In lower Big Cottonwood, there was far more snow than further up. The low trees in Broads Fork, for example, were a great playground with 14 inches of new. A friend spent Saturday there lapping up an evergreen glade well below Bonkers that doesn’t get skied much. When I passed by it in the middle of the next week, it had maybe 60 sets of tracks. I’d never seen so many there. The friend told me he’d had a half-dozen buddies with him, and they’d skied lots of short laps.

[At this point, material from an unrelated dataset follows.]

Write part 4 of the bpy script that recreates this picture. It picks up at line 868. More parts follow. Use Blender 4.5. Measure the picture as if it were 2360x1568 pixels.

Its important, if you want to ski odd places, to keep close tabs on the snow depth pattern, especially when it bucks the norm. One more reason to dig plenty of pits! 2012-13 was a below average year for snow-water equivalent in the Wasatch Mountains, but due to the cold temperatures, the inches of (dry) snow, that didn’t melt, added up to decent coverage, even at lower altitude. This was especially true of points further west in the range.

I didn’t fully grasp the ‘West is Best’ reality until a couple friends clued me in. They reported to me they’d skied from Broads Fork into Deaf Smith Canyon via a southwest-facing chute I’d often looked down from the top of Bonkers, but never skied. Then they exited back into BCC via the seldom-skied Power Plant chutes. A rare and awesome touring route.

This was after one of them had skied Stairs Gulch with a lucky pair of strong Swedish clients a couple days prior. He’d chosen to guide that bold line because he’d been observant. Upon his return to Utah (from Antarctica) in late January, he’d noticed the snowpack was displaced much further west than usual. The foundation laid down in early January, combined with cold temps to preserve the low-altitude snow, set the stage for a good winter of skiing in the Lone and Twin Peaks Wilderness and other westerly parts of the Wasatch. This just goes to show, its not what the weather gives you that counts, its what YOU make of it! Keep it safe, and smart in 2014, and let it snow!